To give you an idea just how close the Buckeyes came to scoring on that gamble at the end, take a look at the overhead camera footage. Kerigan Dowhy somehow keeps the puck out of the net with her left skate as Ohio State pushed for the go-ahead goal. Kendra Fortin did a good job in wrapping up Jenna Buglioni before she could push the puck past Dowhy, and somehow the biscuit made it to the corner where Paige Beebe did the rest.

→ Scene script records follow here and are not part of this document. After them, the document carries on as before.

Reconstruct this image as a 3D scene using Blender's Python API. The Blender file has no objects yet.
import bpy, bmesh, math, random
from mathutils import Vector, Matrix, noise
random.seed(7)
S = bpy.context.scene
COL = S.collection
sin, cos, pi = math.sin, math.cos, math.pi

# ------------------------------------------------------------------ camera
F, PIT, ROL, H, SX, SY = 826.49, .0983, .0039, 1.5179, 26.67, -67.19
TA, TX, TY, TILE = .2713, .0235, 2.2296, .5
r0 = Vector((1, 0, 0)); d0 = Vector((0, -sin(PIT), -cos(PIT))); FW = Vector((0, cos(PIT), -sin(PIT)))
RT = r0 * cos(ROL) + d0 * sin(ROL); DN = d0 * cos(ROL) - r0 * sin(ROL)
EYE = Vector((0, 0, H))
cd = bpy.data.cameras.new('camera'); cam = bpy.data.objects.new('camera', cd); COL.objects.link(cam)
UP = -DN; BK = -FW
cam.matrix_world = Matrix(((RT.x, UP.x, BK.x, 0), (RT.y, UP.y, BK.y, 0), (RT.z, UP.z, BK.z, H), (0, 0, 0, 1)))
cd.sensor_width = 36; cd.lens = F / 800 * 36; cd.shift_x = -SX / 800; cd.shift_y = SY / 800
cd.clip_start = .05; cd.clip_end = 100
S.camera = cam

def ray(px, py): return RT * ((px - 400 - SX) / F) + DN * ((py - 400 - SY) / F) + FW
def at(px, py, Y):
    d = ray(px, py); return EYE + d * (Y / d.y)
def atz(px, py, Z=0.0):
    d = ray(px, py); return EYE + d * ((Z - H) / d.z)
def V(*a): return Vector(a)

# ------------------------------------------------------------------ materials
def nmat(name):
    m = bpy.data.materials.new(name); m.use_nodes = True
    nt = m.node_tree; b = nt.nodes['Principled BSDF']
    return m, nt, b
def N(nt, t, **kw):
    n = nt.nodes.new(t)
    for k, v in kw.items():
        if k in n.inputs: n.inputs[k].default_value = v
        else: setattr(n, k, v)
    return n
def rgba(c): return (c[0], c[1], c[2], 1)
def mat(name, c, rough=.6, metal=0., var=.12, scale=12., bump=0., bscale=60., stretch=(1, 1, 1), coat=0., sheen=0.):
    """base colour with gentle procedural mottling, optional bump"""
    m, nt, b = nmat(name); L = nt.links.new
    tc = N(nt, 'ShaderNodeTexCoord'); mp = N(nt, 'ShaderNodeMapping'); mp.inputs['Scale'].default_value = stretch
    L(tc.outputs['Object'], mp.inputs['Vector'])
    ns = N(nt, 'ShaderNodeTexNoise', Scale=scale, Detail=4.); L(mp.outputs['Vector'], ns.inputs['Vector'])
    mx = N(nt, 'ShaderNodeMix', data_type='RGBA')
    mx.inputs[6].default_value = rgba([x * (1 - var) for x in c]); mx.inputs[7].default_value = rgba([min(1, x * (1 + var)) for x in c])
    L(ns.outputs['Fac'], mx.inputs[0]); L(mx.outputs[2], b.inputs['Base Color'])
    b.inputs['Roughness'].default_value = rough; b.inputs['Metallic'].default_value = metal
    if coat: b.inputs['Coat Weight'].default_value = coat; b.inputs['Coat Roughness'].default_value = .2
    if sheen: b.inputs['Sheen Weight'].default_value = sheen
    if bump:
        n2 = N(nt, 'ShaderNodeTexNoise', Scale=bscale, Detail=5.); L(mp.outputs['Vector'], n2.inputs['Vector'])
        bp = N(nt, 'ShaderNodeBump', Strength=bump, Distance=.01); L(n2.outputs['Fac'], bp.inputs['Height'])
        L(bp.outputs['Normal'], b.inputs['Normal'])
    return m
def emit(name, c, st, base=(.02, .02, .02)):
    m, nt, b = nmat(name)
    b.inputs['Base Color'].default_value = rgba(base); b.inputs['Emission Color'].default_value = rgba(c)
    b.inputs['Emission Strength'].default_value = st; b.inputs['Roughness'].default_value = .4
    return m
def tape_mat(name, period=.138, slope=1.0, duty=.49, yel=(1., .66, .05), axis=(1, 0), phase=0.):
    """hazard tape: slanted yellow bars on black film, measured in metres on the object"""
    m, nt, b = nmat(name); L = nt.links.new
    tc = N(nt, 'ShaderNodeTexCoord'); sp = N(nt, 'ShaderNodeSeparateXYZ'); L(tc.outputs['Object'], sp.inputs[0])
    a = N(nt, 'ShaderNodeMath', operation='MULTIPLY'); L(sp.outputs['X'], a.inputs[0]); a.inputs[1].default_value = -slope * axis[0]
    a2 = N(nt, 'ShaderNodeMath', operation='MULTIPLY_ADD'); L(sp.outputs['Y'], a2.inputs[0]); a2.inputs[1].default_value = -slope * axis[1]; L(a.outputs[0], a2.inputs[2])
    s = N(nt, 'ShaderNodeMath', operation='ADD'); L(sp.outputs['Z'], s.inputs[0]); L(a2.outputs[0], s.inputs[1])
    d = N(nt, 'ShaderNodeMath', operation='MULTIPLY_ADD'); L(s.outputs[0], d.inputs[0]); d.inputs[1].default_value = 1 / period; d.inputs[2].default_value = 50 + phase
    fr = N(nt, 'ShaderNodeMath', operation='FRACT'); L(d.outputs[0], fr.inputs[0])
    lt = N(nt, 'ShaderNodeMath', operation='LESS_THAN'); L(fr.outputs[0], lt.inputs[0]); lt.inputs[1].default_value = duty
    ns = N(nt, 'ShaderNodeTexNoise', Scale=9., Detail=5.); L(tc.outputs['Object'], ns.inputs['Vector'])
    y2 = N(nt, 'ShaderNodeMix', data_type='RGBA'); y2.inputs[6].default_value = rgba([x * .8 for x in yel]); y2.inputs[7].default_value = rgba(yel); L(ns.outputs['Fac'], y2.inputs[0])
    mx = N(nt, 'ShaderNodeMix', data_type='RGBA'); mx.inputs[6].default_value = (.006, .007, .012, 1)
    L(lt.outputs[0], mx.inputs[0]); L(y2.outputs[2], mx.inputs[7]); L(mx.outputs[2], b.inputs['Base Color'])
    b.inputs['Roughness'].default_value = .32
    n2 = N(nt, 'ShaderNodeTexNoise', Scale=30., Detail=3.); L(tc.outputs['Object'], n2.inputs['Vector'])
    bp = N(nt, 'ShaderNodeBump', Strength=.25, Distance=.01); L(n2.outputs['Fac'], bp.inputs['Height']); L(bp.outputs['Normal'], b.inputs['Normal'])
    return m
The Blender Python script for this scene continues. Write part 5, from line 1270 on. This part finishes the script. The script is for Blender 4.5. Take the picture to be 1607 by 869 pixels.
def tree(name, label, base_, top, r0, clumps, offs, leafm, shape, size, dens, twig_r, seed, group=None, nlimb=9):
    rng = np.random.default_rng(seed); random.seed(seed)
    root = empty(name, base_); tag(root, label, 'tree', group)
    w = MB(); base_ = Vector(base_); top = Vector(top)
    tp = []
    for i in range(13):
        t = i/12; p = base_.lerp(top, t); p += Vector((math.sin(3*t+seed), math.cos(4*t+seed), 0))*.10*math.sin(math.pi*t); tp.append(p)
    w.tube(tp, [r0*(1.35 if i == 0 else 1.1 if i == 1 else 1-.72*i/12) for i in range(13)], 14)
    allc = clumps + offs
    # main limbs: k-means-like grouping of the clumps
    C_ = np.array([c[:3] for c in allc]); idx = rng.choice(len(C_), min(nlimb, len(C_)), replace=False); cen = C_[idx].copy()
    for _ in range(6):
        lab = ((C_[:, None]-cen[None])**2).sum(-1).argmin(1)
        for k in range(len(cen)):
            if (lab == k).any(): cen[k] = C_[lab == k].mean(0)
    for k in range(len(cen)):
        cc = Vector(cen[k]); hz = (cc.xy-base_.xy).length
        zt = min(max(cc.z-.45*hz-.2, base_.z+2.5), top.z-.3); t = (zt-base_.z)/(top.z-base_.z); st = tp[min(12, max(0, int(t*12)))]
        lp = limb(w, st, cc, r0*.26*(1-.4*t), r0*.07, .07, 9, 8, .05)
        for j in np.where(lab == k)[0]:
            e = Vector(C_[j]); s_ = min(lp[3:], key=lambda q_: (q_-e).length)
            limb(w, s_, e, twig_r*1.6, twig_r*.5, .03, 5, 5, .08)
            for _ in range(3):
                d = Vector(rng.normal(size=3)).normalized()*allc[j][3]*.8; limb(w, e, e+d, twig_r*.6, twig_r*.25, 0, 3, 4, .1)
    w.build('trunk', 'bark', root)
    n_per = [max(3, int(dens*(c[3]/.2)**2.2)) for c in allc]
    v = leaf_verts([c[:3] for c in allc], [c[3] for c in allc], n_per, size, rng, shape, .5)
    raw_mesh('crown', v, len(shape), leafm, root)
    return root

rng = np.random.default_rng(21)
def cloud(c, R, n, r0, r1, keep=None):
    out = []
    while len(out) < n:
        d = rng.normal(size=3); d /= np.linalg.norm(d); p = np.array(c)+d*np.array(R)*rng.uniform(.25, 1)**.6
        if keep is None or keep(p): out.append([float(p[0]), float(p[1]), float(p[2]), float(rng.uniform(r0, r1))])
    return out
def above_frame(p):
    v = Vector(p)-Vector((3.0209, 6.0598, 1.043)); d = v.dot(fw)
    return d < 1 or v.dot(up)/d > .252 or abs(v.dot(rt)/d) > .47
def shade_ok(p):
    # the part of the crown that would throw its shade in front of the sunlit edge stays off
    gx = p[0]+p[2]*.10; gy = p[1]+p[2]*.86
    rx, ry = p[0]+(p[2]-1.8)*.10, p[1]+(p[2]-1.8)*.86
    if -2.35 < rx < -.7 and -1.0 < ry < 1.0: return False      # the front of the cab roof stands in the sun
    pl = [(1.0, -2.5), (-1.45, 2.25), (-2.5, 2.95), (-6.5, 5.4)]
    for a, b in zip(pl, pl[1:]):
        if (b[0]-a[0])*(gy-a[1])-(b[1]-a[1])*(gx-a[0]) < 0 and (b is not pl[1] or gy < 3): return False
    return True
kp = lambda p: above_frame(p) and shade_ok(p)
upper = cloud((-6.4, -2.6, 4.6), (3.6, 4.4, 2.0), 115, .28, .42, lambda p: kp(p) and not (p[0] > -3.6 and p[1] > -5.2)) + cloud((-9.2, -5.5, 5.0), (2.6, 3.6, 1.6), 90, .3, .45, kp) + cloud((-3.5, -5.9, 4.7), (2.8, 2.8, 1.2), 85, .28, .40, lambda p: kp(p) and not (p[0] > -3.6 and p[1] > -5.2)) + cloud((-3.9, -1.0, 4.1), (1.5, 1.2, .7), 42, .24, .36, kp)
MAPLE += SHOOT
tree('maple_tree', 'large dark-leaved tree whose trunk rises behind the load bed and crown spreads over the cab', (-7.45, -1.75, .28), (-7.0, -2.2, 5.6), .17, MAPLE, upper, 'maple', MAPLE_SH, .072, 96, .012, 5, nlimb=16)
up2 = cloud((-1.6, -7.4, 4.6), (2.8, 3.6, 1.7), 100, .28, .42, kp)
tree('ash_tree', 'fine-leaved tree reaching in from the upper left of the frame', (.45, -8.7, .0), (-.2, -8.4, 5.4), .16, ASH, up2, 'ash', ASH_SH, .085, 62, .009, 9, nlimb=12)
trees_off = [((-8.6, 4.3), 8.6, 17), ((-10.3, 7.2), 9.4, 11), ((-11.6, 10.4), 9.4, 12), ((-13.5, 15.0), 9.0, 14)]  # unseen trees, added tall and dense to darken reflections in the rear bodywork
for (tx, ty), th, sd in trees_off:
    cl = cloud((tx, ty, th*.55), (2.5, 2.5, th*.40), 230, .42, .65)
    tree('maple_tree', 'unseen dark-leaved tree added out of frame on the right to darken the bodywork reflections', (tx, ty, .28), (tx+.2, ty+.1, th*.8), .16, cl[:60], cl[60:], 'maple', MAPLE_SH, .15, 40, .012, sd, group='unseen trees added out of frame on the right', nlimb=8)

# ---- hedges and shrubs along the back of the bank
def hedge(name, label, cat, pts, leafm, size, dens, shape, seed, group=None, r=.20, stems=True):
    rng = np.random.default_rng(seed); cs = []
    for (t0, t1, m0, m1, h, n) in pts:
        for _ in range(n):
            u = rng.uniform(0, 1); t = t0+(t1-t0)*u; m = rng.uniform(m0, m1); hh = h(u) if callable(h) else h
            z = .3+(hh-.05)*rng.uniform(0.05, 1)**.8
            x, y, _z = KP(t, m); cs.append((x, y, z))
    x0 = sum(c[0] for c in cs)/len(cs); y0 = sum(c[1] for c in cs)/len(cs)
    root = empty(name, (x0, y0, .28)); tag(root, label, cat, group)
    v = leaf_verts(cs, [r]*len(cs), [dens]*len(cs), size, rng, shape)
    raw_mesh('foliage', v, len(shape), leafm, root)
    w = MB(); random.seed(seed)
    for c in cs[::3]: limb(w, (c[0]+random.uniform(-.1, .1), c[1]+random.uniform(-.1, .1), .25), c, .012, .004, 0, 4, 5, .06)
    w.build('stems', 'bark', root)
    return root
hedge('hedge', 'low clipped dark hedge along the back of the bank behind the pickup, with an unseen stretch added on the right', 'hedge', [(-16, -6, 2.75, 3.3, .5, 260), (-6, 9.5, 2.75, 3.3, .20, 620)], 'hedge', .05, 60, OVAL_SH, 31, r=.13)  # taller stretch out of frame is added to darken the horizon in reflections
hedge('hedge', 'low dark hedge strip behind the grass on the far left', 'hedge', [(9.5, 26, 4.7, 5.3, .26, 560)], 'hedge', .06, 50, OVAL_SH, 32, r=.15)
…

I mention this because Kerigan Dowhy is a former player for the Norman Wild and Interlake Lightning in the MFHL while Kendra Fortin played in the Female World Sport School Challenge in Winnipeg while she was a member of the Thunder Bay Queens team. Seeing these two players team up to prevent an Ohio State goal like they did is pretty darn cool!

Dowhy was a MFHL Second Team All-Star in 2014-15 while with the Norman Wild after being a First Team All-Star in 2013-14. She would return to her First Team All-Star status in 2016-17 with the Interlake Lightning where she also was named as the MFHL's top netminder. Kerigan Dowhy was also invited to Hockey Canada's 2015 Summer Strength and Conditioning Camp where she would be evaluated by Team Canada coaches. Needless to say, Dowhy was a sought-after goaltender when it came time to choose a post-secondary institution.

She chose Bemidji State and has stopped pucks well for the first three seasons of her collegiate career, but the native of The Pas, Manitoba ran into a wee bit of injury trouble this season after suffering a grade 2 partial tear of her MCL against Ohio State in October. Having her as the winning goaltender in a game like this doesn't erase the injury she suffered against the same Ohio State team, but it certainly has to feel a like she got a little vengeance against the team where she was felled.

Fortin, meanwhile, was ripping it up with the Thunder Bay Queens in 2019-20 before jumping to the PWHL's Etobicoke Jr. A Dolphins for 2020-21. In 2019-20, she helped the Queens to a 40-14-4 record was she was a top defender for the team, and her four points at the World Sport School Challenge tied her with Jada LeBlanc for all Queens defenders in the tournament.

There are a couple of great tie-ins to Manitoba if one was looking for a local twist on the story, but we still didn't get an answer on why the Buckeyes took this gamble when it seems like a huge risk for the empty-net goal being scored. Muzerall spoke after the game, and she explained her rationale for the decision to pull the goalie. There you have it: she felt confident that the odds were in her favour, and the gamble clearly failed when Ohio State couldn't score. Based on the overhead camera footage above, it would seem they were mere inches from succeeding, but those inches feel like miles when one sees the final 3-2 score in favour of Bemidji State.

If Muzerall's gamble had succeeded, people would be praising her for her go-for-it attitude and the belief in her players to execute. Some have questioned her decision to pull the goalie because of the loss, but we have to remember that norms have to be challenged if we want innovation. Kenny Rogers sang about knowing when to hold them and when to fold them, but Muzerall went all-in on a gamble that could have paid off in a big way. Except it didn't.

I can't fault Muzerall for taking a chance. She was in it to win it. Not many coaches would take that risk, instead choosing to go to overtime and play for the extra point in the standings. Muzerall rejected the conventional thinking, and opted to risk two points in order to win two points. That kind of forward thinking should be celebrated, not condemned, so it's a safe bet that you won't find me ripping into Muzerall here for trying to make hockey a little more exciting.